Some states actually fielded Zouave units in the early months of the Civil War. Among the Zouave units were the "Salem Zouaves" (8th Mass. Vol. militia); 146th New York Infantry; "Duryee's Zouaves" (5th New Your Infantry; Wilson's Zouaves (6th New York Infantry); 4th Michigan Infantry and the 44th New York Infantry, also called "Ellsworth Avengers."

---o---

ZOUAVE UNIFORMS were colorful. Zouave officers wore a braided jacket of the same general color and cut as that worn by the enlisted men of their regiment. In the 165th New York Infantry, the officers wore a braided jacket, a cap, vest and scarlet trousers. The jacket was adorned with gold braid and small sleeve buttons.

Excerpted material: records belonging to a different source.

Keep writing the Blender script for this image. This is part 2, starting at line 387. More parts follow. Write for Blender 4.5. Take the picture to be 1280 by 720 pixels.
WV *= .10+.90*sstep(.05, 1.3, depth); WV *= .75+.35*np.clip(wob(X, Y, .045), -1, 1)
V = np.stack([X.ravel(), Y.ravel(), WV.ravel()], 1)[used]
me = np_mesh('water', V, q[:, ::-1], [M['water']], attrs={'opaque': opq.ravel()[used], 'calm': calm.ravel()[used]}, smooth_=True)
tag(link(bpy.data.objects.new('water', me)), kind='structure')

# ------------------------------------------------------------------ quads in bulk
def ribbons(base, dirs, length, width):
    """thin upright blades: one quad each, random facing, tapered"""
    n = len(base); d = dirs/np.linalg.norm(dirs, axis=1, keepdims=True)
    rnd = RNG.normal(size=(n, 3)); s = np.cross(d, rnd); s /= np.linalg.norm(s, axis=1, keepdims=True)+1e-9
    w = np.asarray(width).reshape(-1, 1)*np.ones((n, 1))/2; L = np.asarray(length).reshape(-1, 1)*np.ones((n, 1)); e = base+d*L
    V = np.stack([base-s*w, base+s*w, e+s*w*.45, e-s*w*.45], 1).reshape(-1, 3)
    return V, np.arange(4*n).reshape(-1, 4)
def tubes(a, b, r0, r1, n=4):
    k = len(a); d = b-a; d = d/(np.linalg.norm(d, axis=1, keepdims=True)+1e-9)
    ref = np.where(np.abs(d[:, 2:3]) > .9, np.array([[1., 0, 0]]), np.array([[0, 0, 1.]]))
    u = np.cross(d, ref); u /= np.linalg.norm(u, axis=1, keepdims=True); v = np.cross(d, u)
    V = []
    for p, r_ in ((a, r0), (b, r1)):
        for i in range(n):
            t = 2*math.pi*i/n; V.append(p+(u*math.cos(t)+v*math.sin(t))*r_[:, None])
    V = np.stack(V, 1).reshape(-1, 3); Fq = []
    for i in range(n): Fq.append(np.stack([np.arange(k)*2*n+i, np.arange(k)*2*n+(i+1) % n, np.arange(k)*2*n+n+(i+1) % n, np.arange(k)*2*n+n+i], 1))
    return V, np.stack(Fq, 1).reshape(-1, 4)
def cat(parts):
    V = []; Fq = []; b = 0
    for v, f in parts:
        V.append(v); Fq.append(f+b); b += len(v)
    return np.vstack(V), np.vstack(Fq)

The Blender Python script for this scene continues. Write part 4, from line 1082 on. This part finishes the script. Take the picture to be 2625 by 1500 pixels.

Many of the Zouave units -- probably most of them -- were abandoned early in the Civil War. It was quickly found that their colorful uniforms made them perfect targets in battle.

All of which probably quietly explains why, in Vermont, Pratt's "Zouaves" disappeared while the same men went into combat as plain soldiers and turned in a fighting record that became the envy of the nation.


Source: Bennington Banner, Wednesday, January 20, 1982. Reprinted with permission of the Managing Editor, 12/29/2000.


Footnotes:

1John Edward Pratt, credited to Bennington, was commissioned Captain, Co. A, Fourth Vermont Volunteer Infantry 8/27/1861. He was promoted to Major 5/9/1864 with an effective date of 4/30/1864. Taken prisoner 6/23/1864 at Weldon Railroad, he was held until paroled on 3/1/1865, mainly in Columbia, North Carolina. Pratt was promoted to Lieutenant-Colonel of the regiment on 3/20/1865, with an effective date of 3/14/1865, and mustered out 7/13/1865. He died before 1885 and is buried in the Village Cemetery, in Bennington. The Vermont Historical Society has a photograph of him in their Officers Reunion Society collection. (1892 Revised Roster).

2The recruiting poster was not on display at the museum in December, 2000. We will try to locate it.

Note: Archives of the Bennington Banner for the years covering the Civil War are held by the Bennington Museum.